In new comments unearthed from Discord, Morrill confirmed that Tesla has no plan to bring wireless charging for the Cybertruck because it is too high:

Nothing planned there, wireless charging for something as far off the ground as CT is silly. You’d need a base station that’s like 6 inches tall. The main reason we didn’t make the trunk tub fill that space was actually we did that initially and no one could reach stuff at the bottom because it was too deep.

The engineer is claiming that the Cybertruck is sitting too high, which would create too big of a gap between the ground transmitter and the on-car receiver – reducing efficiency.
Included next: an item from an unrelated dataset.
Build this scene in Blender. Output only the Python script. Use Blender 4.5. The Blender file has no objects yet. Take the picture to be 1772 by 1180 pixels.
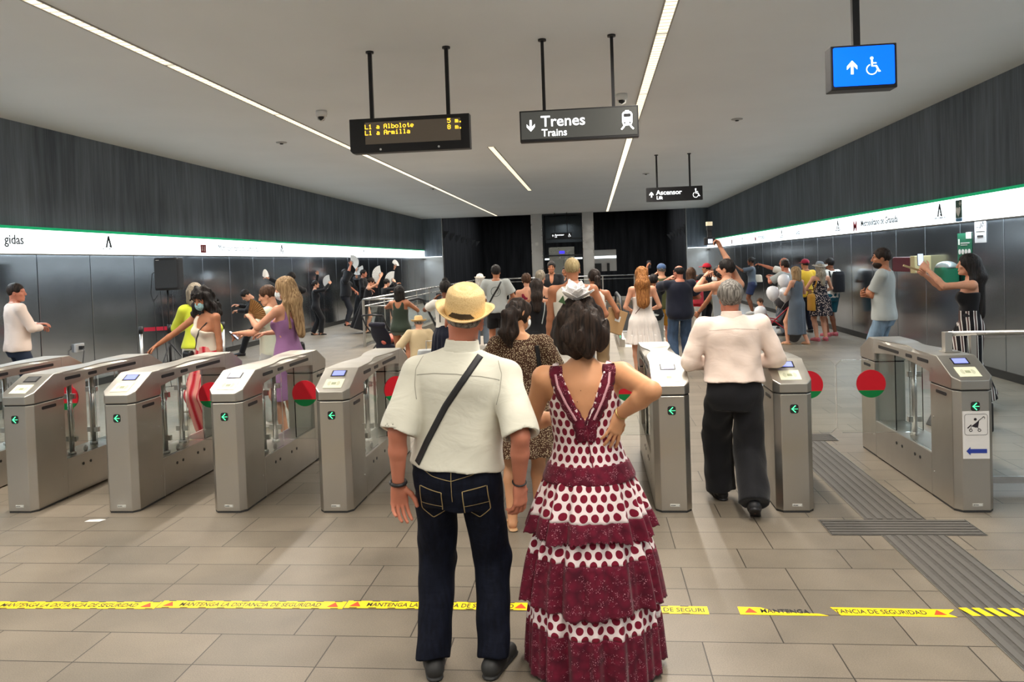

Porsche recently announced that the new electric Cayenne will have an optional wireless charging system.

Electrek’s Take

This sounds like a very solvable problem. The Cybertruck has the ground clearance to drive over a taller wireless ground pad.

I think that’s not really what’s happening here.

Wireless charging at higher power is less efficient and for that loss of efficiency, you only gain a few seconds of not having to plug in a cable. It’s already a solution to a very small problem, which only gets slightly bigger in a future where autonomous vehicles are more common.

But I think the main problem is that Cybertruck didn’t sell nearly as well as Tesla thought it would.

Tesla is having difficultites selling 20,000 units per year. The program is achieving nowhere near the volume that the company was aiming for. It makes it harder to develop accessories and related products if you know that the consumer base for those accessories is going to be small.

Cybercab was also supposed to support wireless charging, but I wouldn’t hold my breath for that either.